Based on a consultation paper of 18 January 2010, Norwegian tax legislation was amended with effect from 2011, cf. Legislative Proposition No 78 (2010-2011), which was submitted on 25 March 2011. Following the amendment, a company shall no longer become liable to taxation on moving its head office from Norway to another normal tax State in the EEA.

In 2008, a provision relating to realisation settlement upon withdrawal of assets or liabilities from the Norwegian tax area was adopted, cf. Section 9-14 of the Taxation Act (enclosed). If, at the same time as the company emigrates, individual objects are withdrawn from the Norwegian taxation area, taxation may follow from Section 9-14 of the Taxation Act. In cases like Arcade’s, Section 9-14 of the Taxation Act will initially lead to taxation of gain on a rig owned by a company whose seat is moved from Norway to the UK, but deferred payment of such tax is granted. Pursuant to Section 9-14 of the Taxation Act, the assessed tax will lapse if the operating assets are not sold within five years of the income year in which the emigration took place.

Exit tax was also introduced for physical persons with effect from 2008, cf. Section 10-70 of the Taxation Act (enclosed). Pursuant to this provision, taxation can be postponed until the shares are actually realised, and the tax liability lapses if the shares are not sold within five years of relocation.
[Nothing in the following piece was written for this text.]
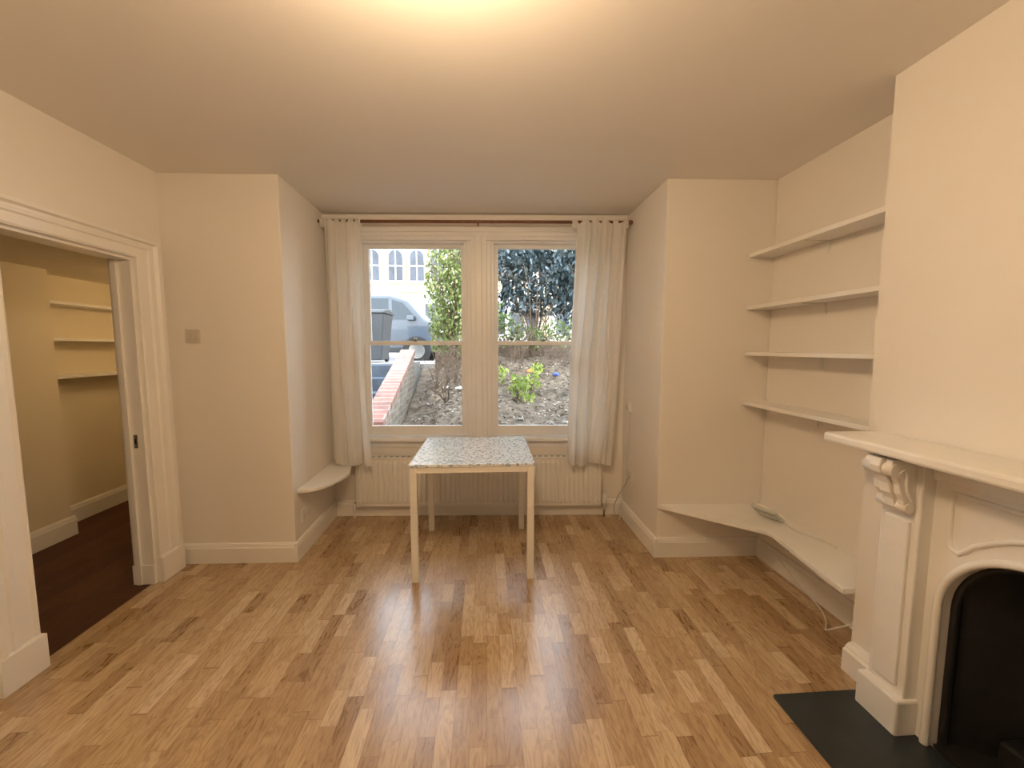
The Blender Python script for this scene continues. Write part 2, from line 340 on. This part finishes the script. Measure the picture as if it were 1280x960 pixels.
# ---------------------------------------------------------------- radiator
rd=group('radiator',(-.045,3.415,0),WA)
def radiator():
    x0,x1=-1.04,1.03; z0,z1=.11,.525; n=52; v=[];f=[]
    step=(x1-x0)/n; prof=[]
    for i in range(n):
        a=x0+i*step
        prof+= [(a,-.085),(a+step*.14,-.085),(a+step*.26,-.095),(a+step*.74,-.095),(a+step*.86,-.085)]
    prof.append((x1,-.085))
    zs=[(z0,.0),(z0+.02,.0),(z0+.045,1),(z1-.045,1),(z1-.02,0),(z1,0)]
    for z,k in zs:
        for a,dd in prof: v.append((a,-.085+(dd+.085)*k,z))
    m=len(prof)
    for j in range(len(zs)-1):
        for i in range(m-1): f.append((j*m+i,j*m+i+1,(j+1)*m+i+1,(j+1)*m+i))
    mesh('front_panel',v,f,RADM,rd)
    box('body',x0,x1,-.085+.001,-.035,z0,z1,RADM,rd)
    box('top_grille',x0-.003,x1+.003,-.092,-.03,z1-.004,z1+.008,RADM,rd,.002)
    for i in range(40):
        a=x0+.03+i*(x1-x0-.06)/40; box('slot_%d'%i,a,a+.03,-.08,-.045,z1+.0075,z1+.009,GREYP,rd)
    for s in (x0,x1-.004): box('side',s,s+.004,-.092,-.03,z0,z1,RADM,rd)
    box('bracket_l',x0+.3,x0+.34,-.04,-.001,.15,.45,RADM,rd); box('bracket_r',x1-.34,x1-.3,-.04,-.001,.15,.45,RADM,rd)
    cyl('valve',(x1+.035,-.06,.10),(x1+.035,-.06,.20),.018,PLAST,rd)
    cyl('valve_body',(x1-.002,-.06,.13),(x1+.035,-.06,.13),.010,CHROME,rd)
    cyl('pipe_right',(x1+.035,-.06,0),(x1+.035,-.06,.12),.008,CHROME,rd)
    cyl('pipe_left',(x0-.03,-.06,0),(x0-.03,-.06,.14),.008,RADM,rd)
    cyl('valve_left',(x0-.03,-.06,.13),(x0+.002,-.06,.13),.010,CHROME,rd)
radiator()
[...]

None of these legal provisions are applicable to the assessment of Arcade for 2001/2002, nor are they invoked as the legal basis for the tax assessment.

4.EEA law

EEA law clarifications exist relating to exit tax for physical persons, including the N and Lasteyrie de Saillant cases. Clarifications also exist relating to company-law topics in connection with cross-border activities and moving head offices, cf. in particular the Daily Mail and Cartesio cases. The parties disagree as to what bearing these cases have on liquidation taxation of companies. The National Grid case, which has been referred to the Court of Justice of the European Union (ECJ), addresses this issue, but the case has not been decided.